Of course you can define a (just-arrow) category $\mathcal C$ like a partial algebra which consist of:
a set $\mathcal C$ (namely the set of arrows of your category), a set $D_\mathcal{C} \subseteq \mathcal C \times \mathcal C$ (the set of pair of composable arrows) and
a map $\circ \colon D_\mathcal{C} \to \mathcal C$, which is the composition for this "category".
In this structure we call identities all the elements $f \in \mathcal C$ such that for each $g,h \in \mathcal C$ with $(g,f),(f,h) \in D_\mathcal{C}$ we have $g\circ f=g$ and $f \circ h=h$.

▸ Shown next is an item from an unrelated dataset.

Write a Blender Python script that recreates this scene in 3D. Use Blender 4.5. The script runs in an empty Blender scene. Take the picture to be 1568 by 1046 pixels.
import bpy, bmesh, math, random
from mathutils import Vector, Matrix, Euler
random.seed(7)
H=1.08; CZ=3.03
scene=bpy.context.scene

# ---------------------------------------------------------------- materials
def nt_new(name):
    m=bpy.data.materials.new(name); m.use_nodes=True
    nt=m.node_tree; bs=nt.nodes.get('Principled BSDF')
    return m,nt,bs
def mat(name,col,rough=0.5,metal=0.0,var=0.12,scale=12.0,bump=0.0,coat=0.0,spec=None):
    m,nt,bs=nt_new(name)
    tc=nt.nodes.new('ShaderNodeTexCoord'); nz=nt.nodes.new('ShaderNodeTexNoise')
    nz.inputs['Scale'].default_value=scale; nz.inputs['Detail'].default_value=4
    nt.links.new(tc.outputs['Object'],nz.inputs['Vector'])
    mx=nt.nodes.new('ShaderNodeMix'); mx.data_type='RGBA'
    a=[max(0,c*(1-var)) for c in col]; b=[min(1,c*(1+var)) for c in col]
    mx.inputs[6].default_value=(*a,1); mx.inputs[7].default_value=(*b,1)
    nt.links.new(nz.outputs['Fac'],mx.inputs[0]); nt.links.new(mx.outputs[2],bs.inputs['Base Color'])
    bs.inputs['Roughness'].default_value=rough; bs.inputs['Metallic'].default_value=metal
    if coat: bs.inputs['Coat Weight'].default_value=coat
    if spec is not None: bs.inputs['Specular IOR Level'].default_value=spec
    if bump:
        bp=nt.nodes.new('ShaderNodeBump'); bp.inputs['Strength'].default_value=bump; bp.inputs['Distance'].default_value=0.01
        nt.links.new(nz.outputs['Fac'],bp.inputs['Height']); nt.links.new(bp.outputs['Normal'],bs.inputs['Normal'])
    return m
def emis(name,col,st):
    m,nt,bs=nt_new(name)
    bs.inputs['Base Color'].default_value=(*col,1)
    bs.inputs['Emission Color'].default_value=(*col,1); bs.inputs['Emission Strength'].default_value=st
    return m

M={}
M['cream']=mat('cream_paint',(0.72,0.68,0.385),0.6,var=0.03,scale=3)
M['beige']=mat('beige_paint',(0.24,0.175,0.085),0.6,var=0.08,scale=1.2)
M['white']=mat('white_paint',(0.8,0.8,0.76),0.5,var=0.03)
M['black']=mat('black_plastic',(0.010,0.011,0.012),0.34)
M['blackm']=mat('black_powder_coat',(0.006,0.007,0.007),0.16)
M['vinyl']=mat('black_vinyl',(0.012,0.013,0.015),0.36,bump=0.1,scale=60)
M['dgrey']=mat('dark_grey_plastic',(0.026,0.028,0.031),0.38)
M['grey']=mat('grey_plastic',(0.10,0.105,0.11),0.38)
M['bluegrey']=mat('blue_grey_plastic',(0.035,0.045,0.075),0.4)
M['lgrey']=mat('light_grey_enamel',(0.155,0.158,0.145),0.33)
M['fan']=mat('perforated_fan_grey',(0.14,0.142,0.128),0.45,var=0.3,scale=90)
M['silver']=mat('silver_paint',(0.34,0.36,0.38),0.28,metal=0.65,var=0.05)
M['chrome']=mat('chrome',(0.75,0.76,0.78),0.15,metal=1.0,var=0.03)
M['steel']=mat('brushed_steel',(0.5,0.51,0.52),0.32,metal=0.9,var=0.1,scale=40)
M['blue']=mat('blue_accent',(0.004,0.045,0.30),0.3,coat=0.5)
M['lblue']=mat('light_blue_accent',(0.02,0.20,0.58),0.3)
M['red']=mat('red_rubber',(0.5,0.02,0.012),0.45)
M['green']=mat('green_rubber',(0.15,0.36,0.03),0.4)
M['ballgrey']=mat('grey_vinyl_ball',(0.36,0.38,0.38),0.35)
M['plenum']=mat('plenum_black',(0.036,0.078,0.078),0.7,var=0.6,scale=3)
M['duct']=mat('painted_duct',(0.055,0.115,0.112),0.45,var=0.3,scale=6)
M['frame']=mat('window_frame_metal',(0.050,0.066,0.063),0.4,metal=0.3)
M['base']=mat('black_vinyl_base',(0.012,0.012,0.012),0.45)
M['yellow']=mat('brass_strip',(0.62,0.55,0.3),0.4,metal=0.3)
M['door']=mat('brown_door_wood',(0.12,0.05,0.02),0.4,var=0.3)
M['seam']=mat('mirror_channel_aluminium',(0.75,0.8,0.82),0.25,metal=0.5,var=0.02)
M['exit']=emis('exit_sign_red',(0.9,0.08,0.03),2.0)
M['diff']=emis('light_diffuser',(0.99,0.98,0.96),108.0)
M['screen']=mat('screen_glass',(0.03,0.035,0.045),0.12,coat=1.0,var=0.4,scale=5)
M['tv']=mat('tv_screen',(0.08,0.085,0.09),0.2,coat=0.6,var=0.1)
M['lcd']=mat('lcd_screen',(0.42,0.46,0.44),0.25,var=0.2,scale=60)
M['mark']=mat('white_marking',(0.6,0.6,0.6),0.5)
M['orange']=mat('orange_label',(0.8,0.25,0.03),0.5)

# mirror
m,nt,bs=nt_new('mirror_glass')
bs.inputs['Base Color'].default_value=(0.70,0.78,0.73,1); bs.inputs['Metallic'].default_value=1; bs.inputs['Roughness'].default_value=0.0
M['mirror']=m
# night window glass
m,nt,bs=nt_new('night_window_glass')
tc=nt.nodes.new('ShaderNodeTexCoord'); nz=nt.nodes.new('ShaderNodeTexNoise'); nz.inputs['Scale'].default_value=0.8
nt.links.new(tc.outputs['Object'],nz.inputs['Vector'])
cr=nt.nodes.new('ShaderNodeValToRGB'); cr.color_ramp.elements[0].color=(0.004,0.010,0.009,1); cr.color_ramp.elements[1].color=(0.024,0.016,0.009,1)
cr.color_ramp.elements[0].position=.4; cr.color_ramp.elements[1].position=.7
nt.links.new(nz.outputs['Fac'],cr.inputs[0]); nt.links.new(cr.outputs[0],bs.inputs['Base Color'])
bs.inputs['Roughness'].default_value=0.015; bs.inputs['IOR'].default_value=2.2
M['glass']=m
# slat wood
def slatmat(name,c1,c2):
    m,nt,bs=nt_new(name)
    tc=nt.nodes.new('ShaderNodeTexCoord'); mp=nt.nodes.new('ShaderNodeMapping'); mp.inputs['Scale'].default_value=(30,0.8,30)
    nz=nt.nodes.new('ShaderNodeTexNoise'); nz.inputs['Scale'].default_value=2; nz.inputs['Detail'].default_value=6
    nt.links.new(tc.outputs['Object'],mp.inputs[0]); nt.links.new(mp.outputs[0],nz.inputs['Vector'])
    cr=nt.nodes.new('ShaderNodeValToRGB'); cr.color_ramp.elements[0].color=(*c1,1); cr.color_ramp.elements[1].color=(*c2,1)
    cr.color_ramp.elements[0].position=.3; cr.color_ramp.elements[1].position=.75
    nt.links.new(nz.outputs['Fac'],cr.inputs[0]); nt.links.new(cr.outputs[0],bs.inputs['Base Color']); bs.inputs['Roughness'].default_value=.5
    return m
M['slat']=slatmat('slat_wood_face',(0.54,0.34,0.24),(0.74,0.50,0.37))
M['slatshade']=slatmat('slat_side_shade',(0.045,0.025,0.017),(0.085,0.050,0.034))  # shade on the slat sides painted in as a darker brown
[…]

The composition have to satisfy the following axioms:
*for each triple $h,g,f \in \mathcal C$ we have that these three statements are equivalent:
$(g,f) \in D_\mathcal{C}$ and $(h,g\circ f) \in D_\mathcal{C}$
$(h,g) \in D_\mathcal{C}$ and $(h\circ g, f) \in D_\mathcal{C}$
$(h,g) \in D_\mathcal{C}$ and $(g,f) \in D_\mathcal{C}$
and in this case the equality $h\circ(g \circ f)=(h \circ g) \circ f$ holds;
*for each $f \in \mathcal C$ there are two arrows $g,h \in \mathcal C$ which are identities such that $(f,g), (h,f) \in D$ and $f \circ g=f=h \circ f$.
With these data you have a concept of category just-arrow.
With this definition of category a functor $F$ from the category $\mathcal C$ to the category $\mathcal D$ is just a function $F \colon \mathcal C \to \mathcal D$ between the sets of the arrows such that:
for each pair $f,g \in \mathcal C$ if $(g,f) \in D_\mathcal{C}$ then $(\mathcal F(g),\mathcal F(f)) \in D_\mathcal{D}$ and $\mathcal F(g \circ f)= \mathcal F(g) \circ \mathcal F(f)$;
for each identity $f \in \mathcal C$ also $\mathcal F(f)$ is an identity.
The category of just-arrow categories and functors between them is proven to be equivalent to $\mathbf{Cat}$, the category of (ordinary) categories and functors between them.